__DATA LINES__.

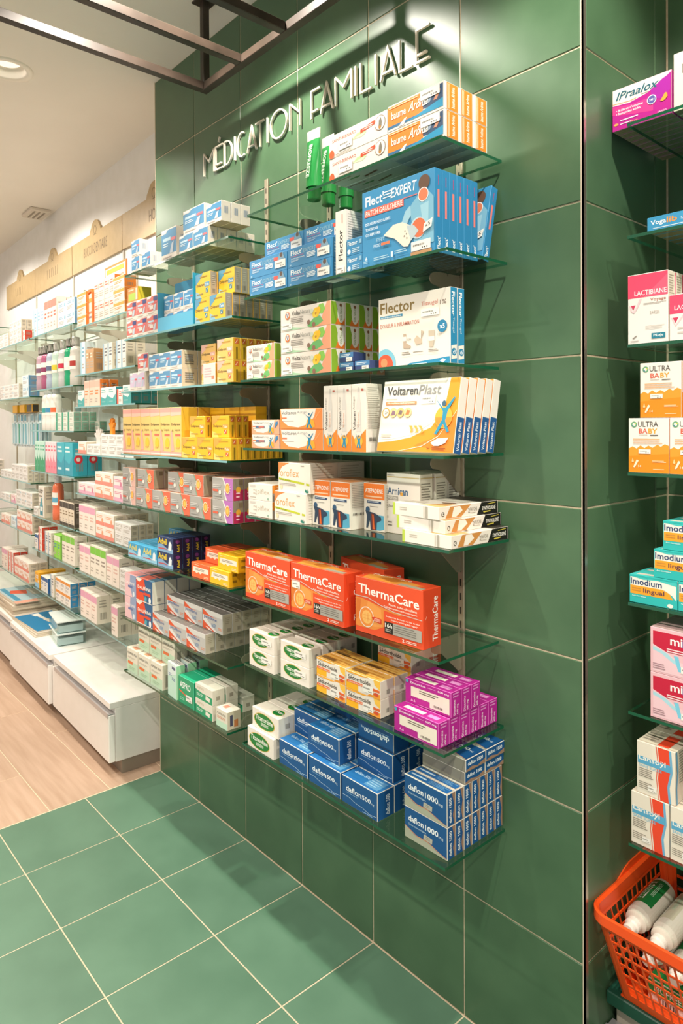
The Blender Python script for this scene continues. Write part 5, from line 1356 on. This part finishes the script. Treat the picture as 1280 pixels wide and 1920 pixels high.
--
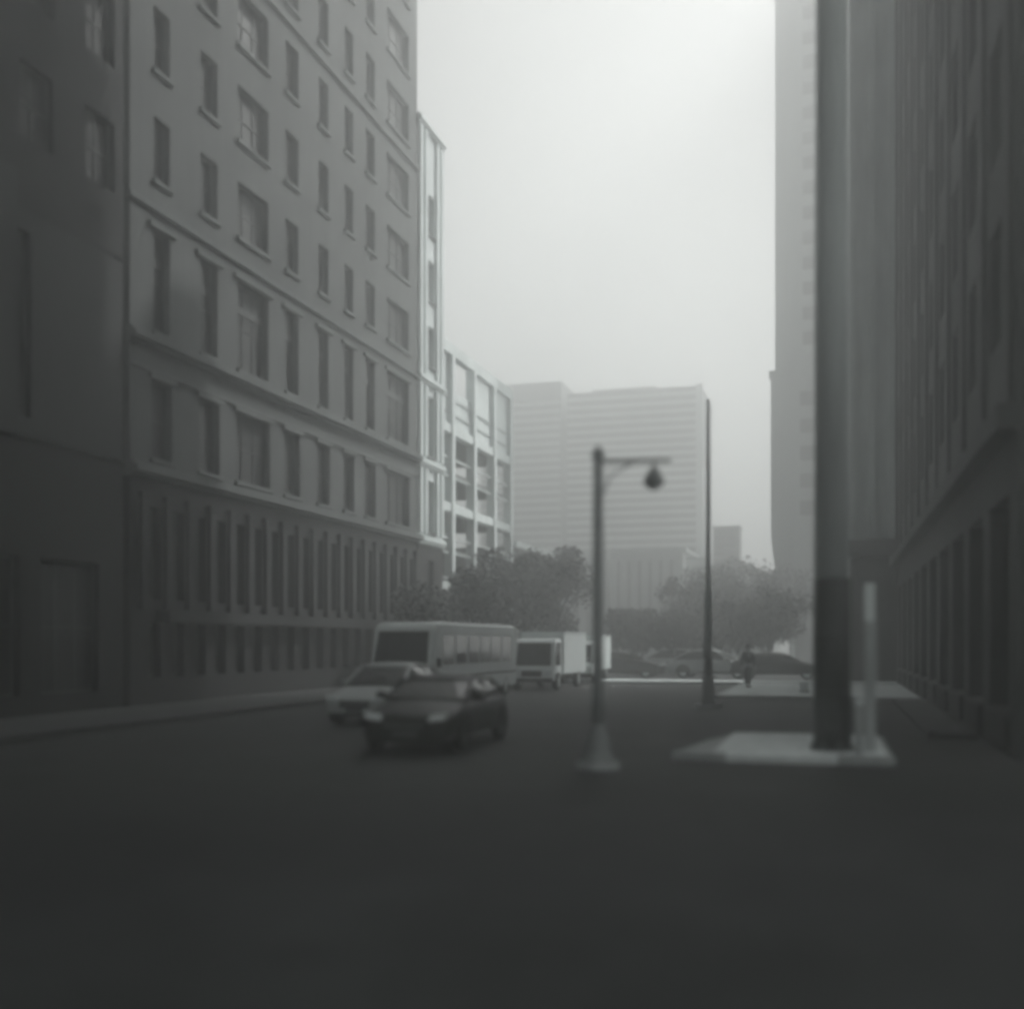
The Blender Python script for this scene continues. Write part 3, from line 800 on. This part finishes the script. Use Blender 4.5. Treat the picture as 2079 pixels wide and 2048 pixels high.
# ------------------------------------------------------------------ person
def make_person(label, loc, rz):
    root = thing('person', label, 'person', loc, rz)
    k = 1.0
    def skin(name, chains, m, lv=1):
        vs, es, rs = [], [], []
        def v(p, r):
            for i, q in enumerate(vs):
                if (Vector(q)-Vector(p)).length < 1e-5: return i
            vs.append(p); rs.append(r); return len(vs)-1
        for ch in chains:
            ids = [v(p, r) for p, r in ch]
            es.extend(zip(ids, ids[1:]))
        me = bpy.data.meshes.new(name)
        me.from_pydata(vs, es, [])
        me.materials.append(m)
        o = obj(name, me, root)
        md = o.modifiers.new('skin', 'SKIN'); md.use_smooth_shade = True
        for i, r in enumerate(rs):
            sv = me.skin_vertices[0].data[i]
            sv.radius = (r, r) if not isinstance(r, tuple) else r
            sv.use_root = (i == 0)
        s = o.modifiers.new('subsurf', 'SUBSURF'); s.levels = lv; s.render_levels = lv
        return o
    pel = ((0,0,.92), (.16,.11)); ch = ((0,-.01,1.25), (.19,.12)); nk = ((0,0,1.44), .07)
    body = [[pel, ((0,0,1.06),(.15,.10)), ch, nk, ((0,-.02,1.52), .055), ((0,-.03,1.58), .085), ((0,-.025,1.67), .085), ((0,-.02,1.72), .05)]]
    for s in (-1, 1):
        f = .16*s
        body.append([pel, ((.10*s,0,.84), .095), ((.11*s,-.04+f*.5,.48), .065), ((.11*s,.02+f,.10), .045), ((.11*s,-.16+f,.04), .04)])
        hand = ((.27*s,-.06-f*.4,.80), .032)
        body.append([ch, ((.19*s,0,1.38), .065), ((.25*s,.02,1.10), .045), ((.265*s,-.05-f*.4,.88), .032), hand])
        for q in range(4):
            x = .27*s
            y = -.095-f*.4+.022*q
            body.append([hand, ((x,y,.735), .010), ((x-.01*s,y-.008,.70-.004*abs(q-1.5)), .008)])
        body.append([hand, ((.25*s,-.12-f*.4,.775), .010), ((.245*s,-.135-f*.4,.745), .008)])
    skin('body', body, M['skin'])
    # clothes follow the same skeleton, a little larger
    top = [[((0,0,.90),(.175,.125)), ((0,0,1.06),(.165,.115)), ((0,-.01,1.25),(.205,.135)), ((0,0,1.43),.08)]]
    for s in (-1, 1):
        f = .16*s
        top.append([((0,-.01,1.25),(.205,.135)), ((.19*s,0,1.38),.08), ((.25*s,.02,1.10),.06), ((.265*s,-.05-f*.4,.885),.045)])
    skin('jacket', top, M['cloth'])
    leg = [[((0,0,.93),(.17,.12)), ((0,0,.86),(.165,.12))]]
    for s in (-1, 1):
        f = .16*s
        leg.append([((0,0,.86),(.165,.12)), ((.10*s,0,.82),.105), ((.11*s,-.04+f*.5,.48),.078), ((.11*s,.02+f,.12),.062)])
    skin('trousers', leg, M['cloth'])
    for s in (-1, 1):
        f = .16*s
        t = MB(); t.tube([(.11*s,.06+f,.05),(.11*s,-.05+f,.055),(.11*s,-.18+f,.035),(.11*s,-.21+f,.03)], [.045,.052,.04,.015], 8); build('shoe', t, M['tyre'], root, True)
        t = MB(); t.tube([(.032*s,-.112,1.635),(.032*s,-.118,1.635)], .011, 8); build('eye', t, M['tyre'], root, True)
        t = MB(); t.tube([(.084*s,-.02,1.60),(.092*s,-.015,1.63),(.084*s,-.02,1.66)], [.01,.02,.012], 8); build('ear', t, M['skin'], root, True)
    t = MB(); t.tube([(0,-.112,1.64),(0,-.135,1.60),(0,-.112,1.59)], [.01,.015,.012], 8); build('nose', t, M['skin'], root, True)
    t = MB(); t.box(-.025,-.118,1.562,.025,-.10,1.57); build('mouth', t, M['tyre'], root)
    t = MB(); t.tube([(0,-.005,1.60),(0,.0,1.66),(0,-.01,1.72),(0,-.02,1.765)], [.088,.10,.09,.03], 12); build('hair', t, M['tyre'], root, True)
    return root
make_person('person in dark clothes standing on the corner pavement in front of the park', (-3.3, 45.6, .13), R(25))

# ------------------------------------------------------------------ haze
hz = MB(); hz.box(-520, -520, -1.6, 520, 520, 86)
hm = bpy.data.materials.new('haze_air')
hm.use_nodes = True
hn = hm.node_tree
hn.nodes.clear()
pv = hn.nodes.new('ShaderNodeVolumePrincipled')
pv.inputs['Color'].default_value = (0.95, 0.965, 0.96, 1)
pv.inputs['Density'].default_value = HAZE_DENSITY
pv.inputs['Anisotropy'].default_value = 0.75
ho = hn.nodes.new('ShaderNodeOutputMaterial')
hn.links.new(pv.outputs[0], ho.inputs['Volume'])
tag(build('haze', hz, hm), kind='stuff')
---
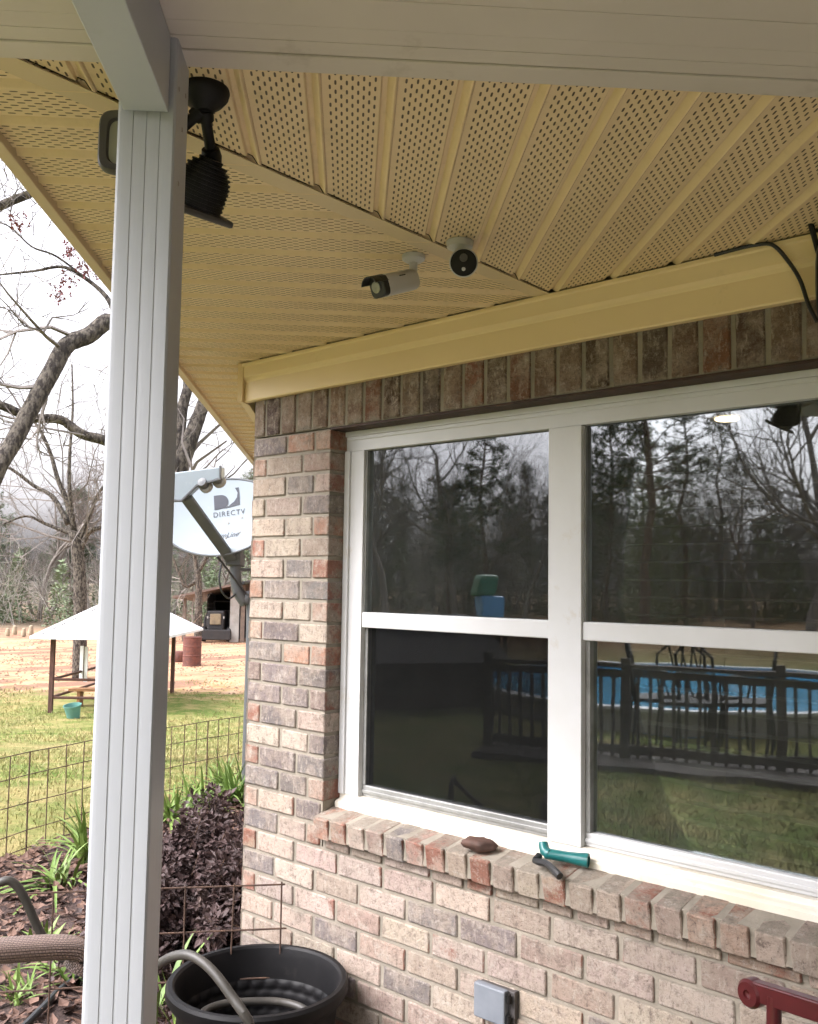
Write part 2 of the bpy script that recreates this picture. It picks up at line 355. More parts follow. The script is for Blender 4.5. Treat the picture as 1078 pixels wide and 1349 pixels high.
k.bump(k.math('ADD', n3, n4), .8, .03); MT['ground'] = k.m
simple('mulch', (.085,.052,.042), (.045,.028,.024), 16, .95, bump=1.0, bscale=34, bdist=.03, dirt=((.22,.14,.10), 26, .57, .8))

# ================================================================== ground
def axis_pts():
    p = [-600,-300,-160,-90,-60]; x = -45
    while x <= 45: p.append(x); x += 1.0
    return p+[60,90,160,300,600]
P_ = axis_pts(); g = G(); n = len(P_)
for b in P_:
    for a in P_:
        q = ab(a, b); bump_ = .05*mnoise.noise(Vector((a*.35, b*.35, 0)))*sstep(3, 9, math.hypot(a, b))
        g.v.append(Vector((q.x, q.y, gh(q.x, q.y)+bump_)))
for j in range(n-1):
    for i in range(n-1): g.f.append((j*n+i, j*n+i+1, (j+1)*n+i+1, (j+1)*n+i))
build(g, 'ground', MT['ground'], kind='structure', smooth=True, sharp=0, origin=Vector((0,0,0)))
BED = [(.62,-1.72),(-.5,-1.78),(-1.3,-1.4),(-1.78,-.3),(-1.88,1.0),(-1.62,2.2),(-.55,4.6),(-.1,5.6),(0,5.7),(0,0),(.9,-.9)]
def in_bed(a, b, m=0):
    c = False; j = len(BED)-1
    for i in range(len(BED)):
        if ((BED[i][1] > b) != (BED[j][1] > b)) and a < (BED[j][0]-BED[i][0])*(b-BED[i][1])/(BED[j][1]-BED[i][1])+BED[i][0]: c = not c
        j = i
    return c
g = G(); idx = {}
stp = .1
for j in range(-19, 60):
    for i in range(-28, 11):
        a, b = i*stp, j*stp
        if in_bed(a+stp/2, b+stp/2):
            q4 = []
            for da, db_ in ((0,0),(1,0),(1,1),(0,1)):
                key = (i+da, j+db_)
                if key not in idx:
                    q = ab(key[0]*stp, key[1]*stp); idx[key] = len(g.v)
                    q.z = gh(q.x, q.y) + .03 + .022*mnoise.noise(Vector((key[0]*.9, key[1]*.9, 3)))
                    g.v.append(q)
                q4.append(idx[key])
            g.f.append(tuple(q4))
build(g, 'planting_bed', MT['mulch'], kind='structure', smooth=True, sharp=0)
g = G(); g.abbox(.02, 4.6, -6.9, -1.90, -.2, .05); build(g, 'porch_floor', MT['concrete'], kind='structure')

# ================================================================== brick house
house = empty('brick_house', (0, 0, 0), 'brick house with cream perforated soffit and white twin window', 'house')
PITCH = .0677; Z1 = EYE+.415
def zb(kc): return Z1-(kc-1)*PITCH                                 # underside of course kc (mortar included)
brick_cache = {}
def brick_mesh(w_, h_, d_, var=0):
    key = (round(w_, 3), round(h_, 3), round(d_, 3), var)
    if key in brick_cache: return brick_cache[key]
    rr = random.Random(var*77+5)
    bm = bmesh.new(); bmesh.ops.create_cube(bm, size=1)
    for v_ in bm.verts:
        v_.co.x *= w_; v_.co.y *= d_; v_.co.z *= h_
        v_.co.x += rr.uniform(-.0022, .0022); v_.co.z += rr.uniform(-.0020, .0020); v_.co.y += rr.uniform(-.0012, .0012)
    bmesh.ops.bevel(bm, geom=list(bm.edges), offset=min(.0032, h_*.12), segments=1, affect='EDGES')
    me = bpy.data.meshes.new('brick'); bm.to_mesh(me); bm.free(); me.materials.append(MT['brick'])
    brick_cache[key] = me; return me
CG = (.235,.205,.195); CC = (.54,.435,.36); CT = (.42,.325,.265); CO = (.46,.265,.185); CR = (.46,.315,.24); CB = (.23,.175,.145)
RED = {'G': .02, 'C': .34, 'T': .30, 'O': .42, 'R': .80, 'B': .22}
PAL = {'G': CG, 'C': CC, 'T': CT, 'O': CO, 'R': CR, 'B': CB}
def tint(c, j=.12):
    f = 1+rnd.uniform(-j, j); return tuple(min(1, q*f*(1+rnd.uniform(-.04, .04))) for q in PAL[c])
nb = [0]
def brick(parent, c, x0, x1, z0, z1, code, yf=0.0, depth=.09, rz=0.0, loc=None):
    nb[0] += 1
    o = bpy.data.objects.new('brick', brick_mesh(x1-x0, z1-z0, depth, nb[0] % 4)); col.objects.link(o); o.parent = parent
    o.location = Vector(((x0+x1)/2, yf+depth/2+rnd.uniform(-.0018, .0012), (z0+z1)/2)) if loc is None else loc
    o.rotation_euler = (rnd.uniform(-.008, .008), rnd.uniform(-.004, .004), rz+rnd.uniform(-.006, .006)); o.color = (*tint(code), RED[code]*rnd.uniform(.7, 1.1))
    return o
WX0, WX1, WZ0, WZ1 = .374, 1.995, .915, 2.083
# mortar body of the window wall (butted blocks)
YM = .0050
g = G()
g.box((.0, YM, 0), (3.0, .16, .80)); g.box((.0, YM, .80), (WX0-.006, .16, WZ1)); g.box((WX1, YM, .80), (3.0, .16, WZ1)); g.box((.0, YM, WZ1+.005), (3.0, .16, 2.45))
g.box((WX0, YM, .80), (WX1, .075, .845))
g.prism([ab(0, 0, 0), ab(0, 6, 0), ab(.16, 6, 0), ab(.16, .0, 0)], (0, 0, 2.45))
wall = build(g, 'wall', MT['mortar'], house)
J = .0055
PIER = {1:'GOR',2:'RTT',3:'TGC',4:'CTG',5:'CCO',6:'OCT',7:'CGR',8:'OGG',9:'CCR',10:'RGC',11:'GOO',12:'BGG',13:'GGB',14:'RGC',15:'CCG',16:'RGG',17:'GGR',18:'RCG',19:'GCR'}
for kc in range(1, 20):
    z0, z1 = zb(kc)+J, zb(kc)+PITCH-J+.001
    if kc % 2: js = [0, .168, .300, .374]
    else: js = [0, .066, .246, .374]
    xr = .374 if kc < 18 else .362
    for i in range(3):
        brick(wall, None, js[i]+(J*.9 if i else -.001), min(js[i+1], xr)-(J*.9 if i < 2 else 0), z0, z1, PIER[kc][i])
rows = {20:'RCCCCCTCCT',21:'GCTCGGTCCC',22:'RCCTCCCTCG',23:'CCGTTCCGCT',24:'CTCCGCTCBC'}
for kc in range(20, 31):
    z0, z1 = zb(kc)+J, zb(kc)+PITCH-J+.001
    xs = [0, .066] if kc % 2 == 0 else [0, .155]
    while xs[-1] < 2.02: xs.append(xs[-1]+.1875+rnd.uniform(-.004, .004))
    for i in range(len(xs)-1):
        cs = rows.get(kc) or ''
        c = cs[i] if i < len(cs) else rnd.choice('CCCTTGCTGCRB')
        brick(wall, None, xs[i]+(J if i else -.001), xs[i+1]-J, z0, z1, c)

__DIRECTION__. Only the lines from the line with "Write part 2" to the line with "26, .57, .8))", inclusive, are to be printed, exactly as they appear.

__ANSWER FOR THIS EXERCISE__.
Write part 2 of the bpy script that recreates this picture. It picks up at line 355. More parts follow. The script is for Blender 4.5. Treat the picture as 1078 pixels wide and 1349 pixels high.
k.bump(k.math('ADD', n3, n4), .8, .03); MT['ground'] = k.m
simple('mulch', (.085,.052,.042), (.045,.028,.024), 16, .95, bump=1.0, bscale=34, bdist=.03, dirt=((.22,.14,.10), 26, .57, .8))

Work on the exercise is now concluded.